**Exercise instructions**
Transcribe the data that follows precisely, omitting nothing.
>> BEGIN Excerpted records
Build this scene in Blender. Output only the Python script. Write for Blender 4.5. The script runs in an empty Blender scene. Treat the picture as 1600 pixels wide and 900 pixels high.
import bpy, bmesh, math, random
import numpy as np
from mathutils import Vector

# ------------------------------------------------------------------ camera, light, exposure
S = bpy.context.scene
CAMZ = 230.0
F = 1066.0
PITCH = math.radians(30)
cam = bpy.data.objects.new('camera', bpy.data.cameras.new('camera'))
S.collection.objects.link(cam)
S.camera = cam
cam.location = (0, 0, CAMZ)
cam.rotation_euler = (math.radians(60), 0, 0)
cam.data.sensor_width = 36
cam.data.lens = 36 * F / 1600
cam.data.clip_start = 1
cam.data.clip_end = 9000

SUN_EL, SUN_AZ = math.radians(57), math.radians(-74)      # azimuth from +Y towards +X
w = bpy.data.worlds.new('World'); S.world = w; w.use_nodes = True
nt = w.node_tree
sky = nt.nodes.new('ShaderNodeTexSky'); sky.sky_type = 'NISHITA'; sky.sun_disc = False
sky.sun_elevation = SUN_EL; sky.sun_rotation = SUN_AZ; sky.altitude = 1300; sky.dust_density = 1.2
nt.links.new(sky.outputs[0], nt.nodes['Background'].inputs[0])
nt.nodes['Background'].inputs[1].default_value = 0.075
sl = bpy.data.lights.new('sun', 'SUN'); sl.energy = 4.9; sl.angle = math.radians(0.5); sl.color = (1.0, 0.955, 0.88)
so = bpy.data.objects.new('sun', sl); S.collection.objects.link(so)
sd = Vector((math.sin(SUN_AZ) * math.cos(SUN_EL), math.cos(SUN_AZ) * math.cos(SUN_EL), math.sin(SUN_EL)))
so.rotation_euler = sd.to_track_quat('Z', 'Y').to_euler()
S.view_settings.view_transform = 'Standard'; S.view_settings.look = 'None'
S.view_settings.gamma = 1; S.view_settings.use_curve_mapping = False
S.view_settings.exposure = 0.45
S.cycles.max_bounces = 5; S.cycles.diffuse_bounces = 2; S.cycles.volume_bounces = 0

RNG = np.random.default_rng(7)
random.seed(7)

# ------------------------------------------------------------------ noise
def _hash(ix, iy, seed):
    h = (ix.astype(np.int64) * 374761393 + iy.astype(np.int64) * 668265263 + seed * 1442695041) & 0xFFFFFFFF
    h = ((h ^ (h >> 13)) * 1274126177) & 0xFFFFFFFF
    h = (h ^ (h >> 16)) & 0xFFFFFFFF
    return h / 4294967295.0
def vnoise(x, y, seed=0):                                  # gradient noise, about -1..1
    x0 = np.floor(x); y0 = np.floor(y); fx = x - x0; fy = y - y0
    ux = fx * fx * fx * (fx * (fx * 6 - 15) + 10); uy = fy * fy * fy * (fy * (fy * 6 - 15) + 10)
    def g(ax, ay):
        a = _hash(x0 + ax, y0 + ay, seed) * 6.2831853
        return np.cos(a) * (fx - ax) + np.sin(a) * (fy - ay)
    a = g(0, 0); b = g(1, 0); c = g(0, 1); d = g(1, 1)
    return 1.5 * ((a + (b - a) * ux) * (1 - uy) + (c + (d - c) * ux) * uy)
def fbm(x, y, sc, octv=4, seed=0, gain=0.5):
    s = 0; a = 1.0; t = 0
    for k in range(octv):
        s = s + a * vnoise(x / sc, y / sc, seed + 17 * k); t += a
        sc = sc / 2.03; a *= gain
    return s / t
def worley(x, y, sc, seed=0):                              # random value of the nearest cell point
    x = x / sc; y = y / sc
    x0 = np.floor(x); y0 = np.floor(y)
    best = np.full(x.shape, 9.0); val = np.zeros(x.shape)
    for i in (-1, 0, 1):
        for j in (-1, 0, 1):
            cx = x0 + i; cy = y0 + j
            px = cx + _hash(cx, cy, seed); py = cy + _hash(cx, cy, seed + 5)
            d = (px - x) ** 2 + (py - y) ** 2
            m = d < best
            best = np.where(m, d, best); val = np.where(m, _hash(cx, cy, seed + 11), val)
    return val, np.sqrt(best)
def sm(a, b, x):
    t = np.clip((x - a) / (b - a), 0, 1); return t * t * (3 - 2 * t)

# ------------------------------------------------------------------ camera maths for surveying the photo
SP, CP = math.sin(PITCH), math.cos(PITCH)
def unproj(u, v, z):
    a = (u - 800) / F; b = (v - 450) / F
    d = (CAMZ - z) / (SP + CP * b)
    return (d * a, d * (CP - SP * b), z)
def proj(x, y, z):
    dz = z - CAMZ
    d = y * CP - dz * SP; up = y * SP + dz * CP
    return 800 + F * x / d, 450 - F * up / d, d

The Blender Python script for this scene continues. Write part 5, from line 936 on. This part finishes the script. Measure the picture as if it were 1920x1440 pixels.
>> END Excerpted records
**Result of this task**
Build this scene in Blender. Output only the Python script. Write for Blender 4.5. The script runs in an empty Blender scene. Treat the picture as 1600 pixels wide and 900 pixels high.
import bpy, bmesh, math, random
import numpy as np
from mathutils import Vector

# ------------------------------------------------------------------ camera, light, exposure
S = bpy.context.scene
CAMZ = 230.0
F = 1066.0
PITCH = math.radians(30)
cam = bpy.data.objects.new('camera', bpy.data.cameras.new('camera'))
S.collection.objects.link(cam)
S.camera = cam
cam.location = (0, 0, CAMZ)
cam.rotation_euler = (math.radians(60), 0, 0)
cam.data.sensor_width = 36
cam.data.lens = 36 * F / 1600
cam.data.clip_start = 1
cam.data.clip_end = 9000

SUN_EL, SUN_AZ = math.radians(57), math.radians(-74)      # azimuth from +Y towards +X
w = bpy.data.worlds.new('World'); S.world = w; w.use_nodes = True
nt = w.node_tree
sky = nt.nodes.new('ShaderNodeTexSky'); sky.sky_type = 'NISHITA'; sky.sun_disc = False
sky.sun_elevation = SUN_EL; sky.sun_rotation = SUN_AZ; sky.altitude = 1300; sky.dust_density = 1.2
nt.links.new(sky.outputs[0], nt.nodes['Background'].inputs[0])
nt.nodes['Background'].inputs[1].default_value = 0.075
sl = bpy.data.lights.new('sun', 'SUN'); sl.energy = 4.9; sl.angle = math.radians(0.5); sl.color = (1.0, 0.955, 0.88)
so = bpy.data.objects.new('sun', sl); S.collection.objects.link(so)
sd = Vector((math.sin(SUN_AZ) * math.cos(SUN_EL), math.cos(SUN_AZ) * math.cos(SUN_EL), math.sin(SUN_EL)))
so.rotation_euler = sd.to_track_quat('Z', 'Y').to_euler()
S.view_settings.view_transform = 'Standard'; S.view_settings.look = 'None'
S.view_settings.gamma = 1; S.view_settings.use_curve_mapping = False
S.view_settings.exposure = 0.45
S.cycles.max_bounces = 5; S.cycles.diffuse_bounces = 2; S.cycles.volume_bounces = 0

RNG = np.random.default_rng(7)
random.seed(7)

# ------------------------------------------------------------------ noise
def _hash(ix, iy, seed):
    h = (ix.astype(np.int64) * 374761393 + iy.astype(np.int64) * 668265263 + seed * 1442695041) & 0xFFFFFFFF
    h = ((h ^ (h >> 13)) * 1274126177) & 0xFFFFFFFF
    h = (h ^ (h >> 16)) & 0xFFFFFFFF
    return h / 4294967295.0
def vnoise(x, y, seed=0):                                  # gradient noise, about -1..1
    x0 = np.floor(x); y0 = np.floor(y); fx = x - x0; fy = y - y0
    ux = fx * fx * fx * (fx * (fx * 6 - 15) + 10); uy = fy * fy * fy * (fy * (fy * 6 - 15) + 10)
    def g(ax, ay):
        a = _hash(x0 + ax, y0 + ay, seed) * 6.2831853
        return np.cos(a) * (fx - ax) + np.sin(a) * (fy - ay)
    a = g(0, 0); b = g(1, 0); c = g(0, 1); d = g(1, 1)
    return 1.5 * ((a + (b - a) * ux) * (1 - uy) + (c + (d - c) * ux) * uy)
def fbm(x, y, sc, octv=4, seed=0, gain=0.5):
    s = 0; a = 1.0; t = 0
    for k in range(octv):
        s = s + a * vnoise(x / sc, y / sc, seed + 17 * k); t += a
        sc = sc / 2.03; a *= gain
    return s / t
def worley(x, y, sc, seed=0):                              # random value of the nearest cell point
    x = x / sc; y = y / sc
    x0 = np.floor(x); y0 = np.floor(y)
    best = np.full(x.shape, 9.0); val = np.zeros(x.shape)
    for i in (-1, 0, 1):
        for j in (-1, 0, 1):
            cx = x0 + i; cy = y0 + j
            px = cx + _hash(cx, cy, seed); py = cy + _hash(cx, cy, seed + 5)
            d = (px - x) ** 2 + (py - y) ** 2
            m = d < best
            best = np.where(m, d, best); val = np.where(m, _hash(cx, cy, seed + 11), val)
    return val, np.sqrt(best)
def sm(a, b, x):
    t = np.clip((x - a) / (b - a), 0, 1); return t * t * (3 - 2 * t)

# ------------------------------------------------------------------ camera maths for surveying the photo
SP, CP = math.sin(PITCH), math.cos(PITCH)
def unproj(u, v, z):
    a = (u - 800) / F; b = (v - 450) / F
    d = (CAMZ - z) / (SP + CP * b)
    return (d * a, d * (CP - SP * b), z)
def proj(x, y, z):
    dz = z - CAMZ
    d = y * CP - dz * SP; up = y * SP + dz * CP
    return 800 + F * x / d, 450 - F * up / d, d

The Blender Python script for this scene continues. Write part 5, from line 936 on. This part finishes the script. Measure the picture as if it were 1920x1440 pixels.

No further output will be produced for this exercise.